Along the way, her 3½-year-old son, Adan, tugged at her robe, begging for food and water. But there was none to give, she said. “We buried him and kept walking.”
They reached an aid camp in the town of Doolow after four days, but her malnourished 8-year-old daughter, Habiba, soon contracted whooping cough and died, she said.

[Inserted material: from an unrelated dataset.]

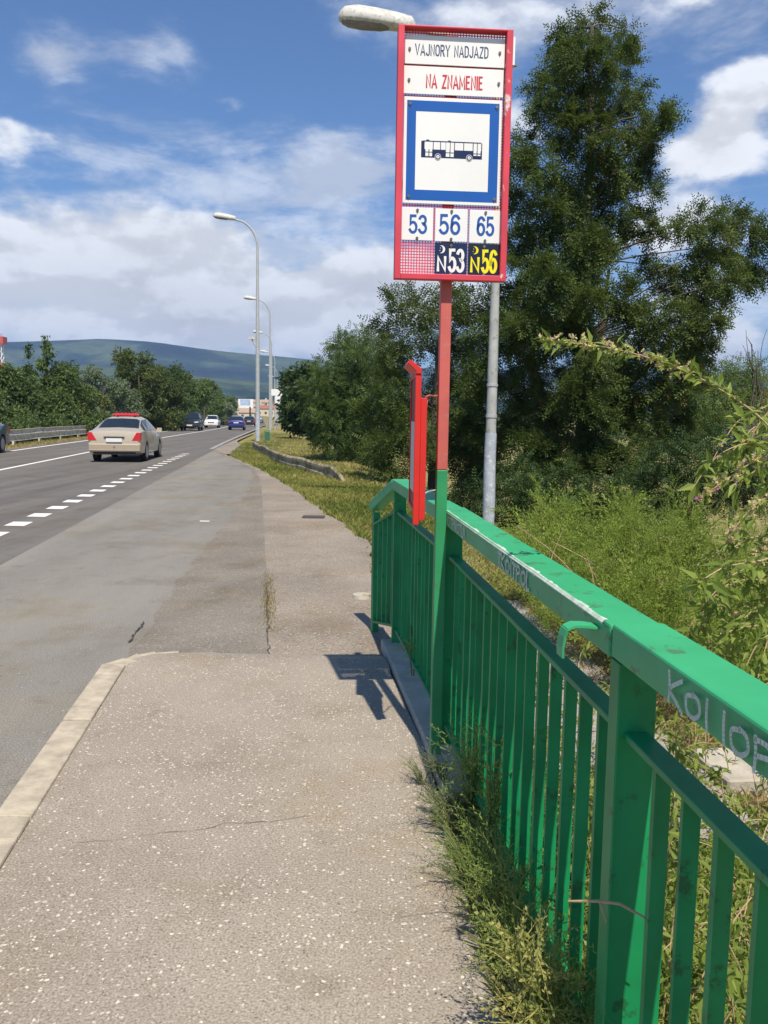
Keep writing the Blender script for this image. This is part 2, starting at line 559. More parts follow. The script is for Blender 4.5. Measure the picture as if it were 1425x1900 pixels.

Sitting in her makeshift tent last month, holding her 2½-year-old daughter, Maryam, in her lap, she said, “This drought has finished us.”
The worst drought in four decades is imperiling lives across the Horn of Africa, with up to 20 million people in Kenya, Ethiopia and Somalia facing the risk of starvation by the end of this year, according to the World Food Program.
Russia’s invasion of Ukraine is exacerbating the situation, cutting off most of the wheat imports that Somalia depends on and sharply increasing the prices of fuel, food, and fertilizer.
The threat of hunger across Africa is so dire that last week the head of the African Union, President Macky Sall of Senegal, appealed to President Vladimir V. Putin of Russia to lift the blockade on exports of Ukrainian grain and fertilizer — even as American diplomats warned of Russian efforts to sell stolen Ukrainian wheat to African nations.
The most devastating crisis is unfolding in Somalia, where about seven million of the country’s estimated 16 million people face acute food shortages. Since January, at least 448 children have died from severe acute malnutrition, according to a database managed by UNICEF.